— Begin Data lines —
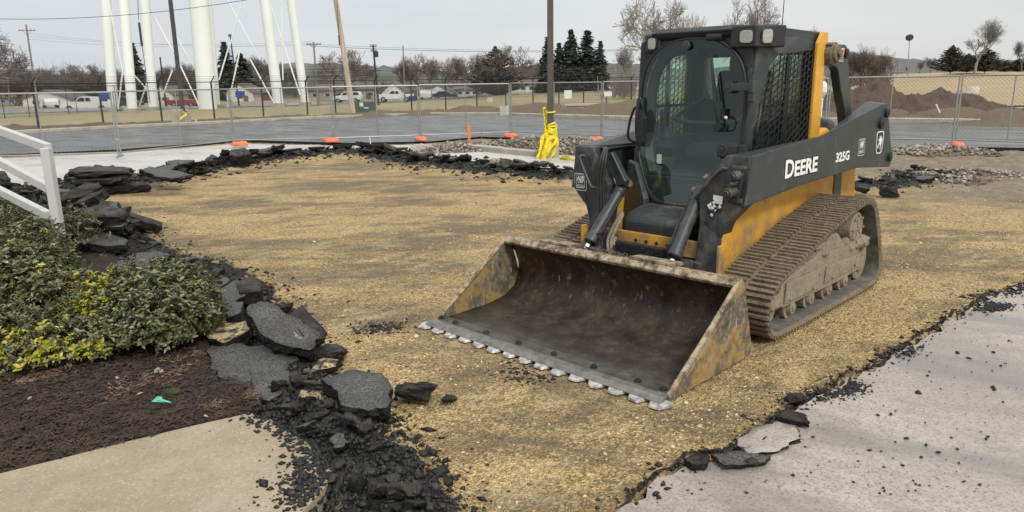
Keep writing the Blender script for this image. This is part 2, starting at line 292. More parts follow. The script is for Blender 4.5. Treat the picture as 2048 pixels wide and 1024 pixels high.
# ------------------------------------------------------------------ mesh builder
class MB:
    def __init__(s, T=None): s.v = []; s.f = []; s.mi = []; s.T = T; s.cur = 0
    def add(s, vs, fs, mi=None):
        b = len(s.v)
        s.v += [tuple(s.T @ Vector(p)) if s.T else tuple(p) for p in vs]
        s.f += [tuple(i + b for i in f) for f in fs]; s.mi += [s.cur if mi is None else mi] * len(fs); return s
    def box(s, c, d, rot=None, mi=None):
        c = Vector(c); h = [x / 2 for x in d]; rm = Euler(rot).to_matrix() if rot else Matrix.Identity(3)
        vs = [c + rm @ Vector((x * h[0], y * h[1], z * h[2])) for x in (-1, 1) for y in (-1, 1) for z in (-1, 1)]
        return s.add(vs, [(0, 1, 3, 2), (4, 6, 7, 5), (0, 4, 5, 1), (2, 3, 7, 6), (0, 2, 6, 4), (1, 5, 7, 3)], mi)
    def cyl(s, a, b, r0, r1=None, n=12, cap=True, mi=None):
        a = Vector(a); b = Vector(b); r1 = r0 if r1 is None else r1; d = (b - a)
        if d.length < 1e-7: return s
        q = d.to_track_quat('Z', 'Y'); X = q @ Vector((1, 0, 0)); Y = q @ Vector((0, 1, 0)); vs = []
        for i in range(n):
            t = 2 * math.pi * i / n; k = X * math.cos(t) + Y * math.sin(t); vs.append(a + k * r0); vs.append(b + k * r1)
        fs = [(2 * i, (2 * i + 2) % (2 * n), (2 * i + 3) % (2 * n), 2 * i + 1) for i in range(n)]
        if cap: fs += [tuple(2 * i for i in range(n - 1, -1, -1)), tuple(2 * i + 1 for i in range(n))]
        return s.add(vs, fs, mi)
    def tube(s, pts, r, n=8, mi=None, smooth=True):
        P = [Vector(p) for p in pts]
        if smooth and len(P) > 2: P = catmull(P, 5)
        rr = r if callable(r) else (lambda t: r)
        vs = []; N = len(P); up = None
        for i, p in enumerate(P):
            d = (P[min(i + 1, N - 1)] - P[max(i - 1, 0)]).normalized()
            if up is None: up = d.orthogonal().normalized()
            up = (up - d * up.dot(d)).normalized(); w = d.cross(up); rad = rr(i / (N - 1))
            for k in range(n):
                t = 2 * math.pi * k / n; vs.append(p + (up * math.cos(t) + w * math.sin(t)) * rad)
        fs = [(i * n + k, i * n + (k + 1) % n, (i + 1) * n + (k + 1) % n, (i + 1) * n + k) for i in range(N - 1) for k in range(n)]
        fs += [tuple(range(n - 1, -1, -1)), tuple((N - 1) * n + k for k in range(n))]
        return s.add(vs, fs, mi)
    def loft(s, A, B, mi=None, cap=True):
        """two matching outlines joined"""
        n = len(A); fs = [(i, (i + 1) % n, (i + 1) % n + n, i + n) for i in range(n)]
        if cap: fs += [tuple(range(n - 1, -1, -1)), tuple(range(n, 2 * n))]
        return s.add(list(A) + list(B), fs, mi)
    def ring(s, outer, inner, off, mi=None):
        """plate with a hole: outlines of equal length, thickness vector off"""
        n = len(outer); off = Vector(off); O = [Vector(p) for p in outer]; I = [Vector(p) for p in inner]
        vs = O + I + [p + off for p in O] + [p + off for p in I]; fs = []
        for i in range(n):
            j = (i + 1) % n
            fs += [(i, j, n + j, n + i), (2 * n + i, 3 * n + i, 3 * n + j, 2 * n + j), (i, 2 * n + i, 2 * n + j, j), (n + i, n + j, 3 * n + j, 3 * n + i)]
        return s.add(vs, fs, mi)
    def build(s, name, mats, parent=None, bevel=0, smooth=False, loc=None, seg=2):
        me = bpy.data.meshes.new(name); me.from_pydata(s.v, [], s.f)
        if not isinstance(mats, (list, tuple)): mats = [mats]
        for k in mats: me.materials.append(M[k])
        if len(mats) > 1: me.polygons.foreach_set('material_index', s.mi)
        bm = bmesh.new(); bm.from_mesh(me); bmesh.ops.recalc_face_normals(bm, faces=bm.faces); bm.to_mesh(me); bm.free()
        if smooth: me.polygons.foreach_set('use_smooth', [True] * len(me.polygons))
        o = bpy.data.objects.new(name, me); COL.objects.link(o)
        if parent: o.parent = parent
        if loc: o.location = loc
        if bevel:
            b = o.modifiers.new('bevel', 'BEVEL'); b.width = bevel; b.segments = seg; b.limit_method = 'ANGLE'; b.angle_limit = R(35)
        return o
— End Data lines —
◆ Exercise task
Repeat the listing in full and exactly. Do not include any images.

◆ Expected answer
Keep writing the Blender script for this image. This is part 2, starting at line 292. More parts follow. The script is for Blender 4.5. Treat the picture as 2048 pixels wide and 1024 pixels high.
# ------------------------------------------------------------------ mesh builder
class MB:
    def __init__(s, T=None): s.v = []; s.f = []; s.mi = []; s.T = T; s.cur = 0
    def add(s, vs, fs, mi=None):
        b = len(s.v)
        s.v += [tuple(s.T @ Vector(p)) if s.T else tuple(p) for p in vs]
        s.f += [tuple(i + b for i in f) for f in fs]; s.mi += [s.cur if mi is None else mi] * len(fs); return s
    def box(s, c, d, rot=None, mi=None):
        c = Vector(c); h = [x / 2 for x in d]; rm = Euler(rot).to_matrix() if rot else Matrix.Identity(3)
        vs = [c + rm @ Vector((x * h[0], y * h[1], z * h[2])) for x in (-1, 1) for y in (-1, 1) for z in (-1, 1)]
        return s.add(vs, [(0, 1, 3, 2), (4, 6, 7, 5), (0, 4, 5, 1), (2, 3, 7, 6), (0, 2, 6, 4), (1, 5, 7, 3)], mi)
    def cyl(s, a, b, r0, r1=None, n=12, cap=True, mi=None):
        a = Vector(a); b = Vector(b); r1 = r0 if r1 is None else r1; d = (b - a)
        if d.length < 1e-7: return s
        q = d.to_track_quat('Z', 'Y'); X = q @ Vector((1, 0, 0)); Y = q @ Vector((0, 1, 0)); vs = []
        for i in range(n):
            t = 2 * math.pi * i / n; k = X * math.cos(t) + Y * math.sin(t); vs.append(a + k * r0); vs.append(b + k * r1)
        fs = [(2 * i, (2 * i + 2) % (2 * n), (2 * i + 3) % (2 * n), 2 * i + 1) for i in range(n)]
        if cap: fs += [tuple(2 * i for i in range(n - 1, -1, -1)), tuple(2 * i + 1 for i in range(n))]
        return s.add(vs, fs, mi)
    def tube(s, pts, r, n=8, mi=None, smooth=True):
        P = [Vector(p) for p in pts]
        if smooth and len(P) > 2: P = catmull(P, 5)
        rr = r if callable(r) else (lambda t: r)
        vs = []; N = len(P); up = None
        for i, p in enumerate(P):
            d = (P[min(i + 1, N - 1)] - P[max(i - 1, 0)]).normalized()
            if up is None: up = d.orthogonal().normalized()
            up = (up - d * up.dot(d)).normalized(); w = d.cross(up); rad = rr(i / (N - 1))
            for k in range(n):
                t = 2 * math.pi * k / n; vs.append(p + (up * math.cos(t) + w * math.sin(t)) * rad)
        fs = [(i * n + k, i * n + (k + 1) % n, (i + 1) * n + (k + 1) % n, (i + 1) * n + k) for i in range(N - 1) for k in range(n)]
        fs += [tuple(range(n - 1, -1, -1)), tuple((N - 1) * n + k for k in range(n))]
        return s.add(vs, fs, mi)
    def loft(s, A, B, mi=None, cap=True):
        """two matching outlines joined"""
        n = len(A); fs = [(i, (i + 1) % n, (i + 1) % n + n, i + n) for i in range(n)]
        if cap: fs += [tuple(range(n - 1, -1, -1)), tuple(range(n, 2 * n))]
        return s.add(list(A) + list(B), fs, mi)
    def ring(s, outer, inner, off, mi=None):
        """plate with a hole: outlines of equal length, thickness vector off"""
        n = len(outer); off = Vector(off); O = [Vector(p) for p in outer]; I = [Vector(p) for p in inner]
        vs = O + I + [p + off for p in O] + [p + off for p in I]; fs = []
        for i in range(n):
            j = (i + 1) % n
            fs += [(i, j, n + j, n + i), (2 * n + i, 3 * n + i, 3 * n + j, 2 * n + j), (i, 2 * n + i, 2 * n + j, j), (n + i, n + j, 3 * n + j, 3 * n + i)]
        return s.add(vs, fs, mi)
    def build(s, name, mats, parent=None, bevel=0, smooth=False, loc=None, seg=2):
        me = bpy.data.meshes.new(name); me.from_pydata(s.v, [], s.f)
        if not isinstance(mats, (list, tuple)): mats = [mats]
        for k in mats: me.materials.append(M[k])
        if len(mats) > 1: me.polygons.foreach_set('material_index', s.mi)
        bm = bmesh.new(); bm.from_mesh(me); bmesh.ops.recalc_face_normals(bm, faces=bm.faces); bm.to_mesh(me); bm.free()
        if smooth: me.polygons.foreach_set('use_smooth', [True] * len(me.polygons))
        o = bpy.data.objects.new(name, me); COL.objects.link(o)
        if parent: o.parent = parent
        if loc: o.location = loc
        if bevel:
            b = o.modifiers.new('bevel', 'BEVEL'); b.width = bevel; b.segments = seg; b.limit_method = 'ANGLE'; b.angle_limit = R(35)
        return o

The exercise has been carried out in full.